Report the number of lines that include "part", with no additional text.

Material provided>
===============

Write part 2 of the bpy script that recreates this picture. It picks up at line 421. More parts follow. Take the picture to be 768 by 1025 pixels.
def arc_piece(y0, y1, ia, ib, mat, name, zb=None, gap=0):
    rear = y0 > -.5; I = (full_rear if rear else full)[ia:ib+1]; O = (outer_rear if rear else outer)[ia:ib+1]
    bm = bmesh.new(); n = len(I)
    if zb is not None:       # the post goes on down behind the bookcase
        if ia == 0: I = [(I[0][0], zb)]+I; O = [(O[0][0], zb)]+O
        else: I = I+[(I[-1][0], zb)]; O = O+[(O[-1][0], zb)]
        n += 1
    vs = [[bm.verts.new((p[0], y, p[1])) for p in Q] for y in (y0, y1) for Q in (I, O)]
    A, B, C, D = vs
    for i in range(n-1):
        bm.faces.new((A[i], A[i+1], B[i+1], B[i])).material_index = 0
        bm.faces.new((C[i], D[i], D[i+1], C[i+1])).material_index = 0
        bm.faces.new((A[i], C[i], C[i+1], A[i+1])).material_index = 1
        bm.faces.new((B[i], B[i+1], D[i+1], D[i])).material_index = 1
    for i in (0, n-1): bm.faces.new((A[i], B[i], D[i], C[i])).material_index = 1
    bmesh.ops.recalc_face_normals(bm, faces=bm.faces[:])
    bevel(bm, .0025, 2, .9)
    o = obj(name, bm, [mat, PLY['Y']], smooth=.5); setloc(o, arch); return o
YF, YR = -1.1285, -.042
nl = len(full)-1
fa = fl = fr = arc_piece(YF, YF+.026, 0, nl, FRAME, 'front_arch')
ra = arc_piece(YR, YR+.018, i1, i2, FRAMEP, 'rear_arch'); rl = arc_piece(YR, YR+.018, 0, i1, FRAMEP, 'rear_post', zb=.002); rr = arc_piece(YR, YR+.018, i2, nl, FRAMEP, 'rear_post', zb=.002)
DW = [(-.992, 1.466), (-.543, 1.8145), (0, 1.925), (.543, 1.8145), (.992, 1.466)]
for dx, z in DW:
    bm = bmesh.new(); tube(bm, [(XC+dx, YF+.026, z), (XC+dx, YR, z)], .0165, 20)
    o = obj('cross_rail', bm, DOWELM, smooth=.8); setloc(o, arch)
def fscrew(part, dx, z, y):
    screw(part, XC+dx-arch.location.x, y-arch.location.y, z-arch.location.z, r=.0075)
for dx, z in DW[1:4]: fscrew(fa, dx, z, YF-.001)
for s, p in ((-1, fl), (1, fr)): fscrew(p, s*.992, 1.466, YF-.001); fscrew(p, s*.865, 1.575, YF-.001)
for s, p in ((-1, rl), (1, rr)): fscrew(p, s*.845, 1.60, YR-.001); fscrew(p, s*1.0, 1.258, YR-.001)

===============

Written response>
3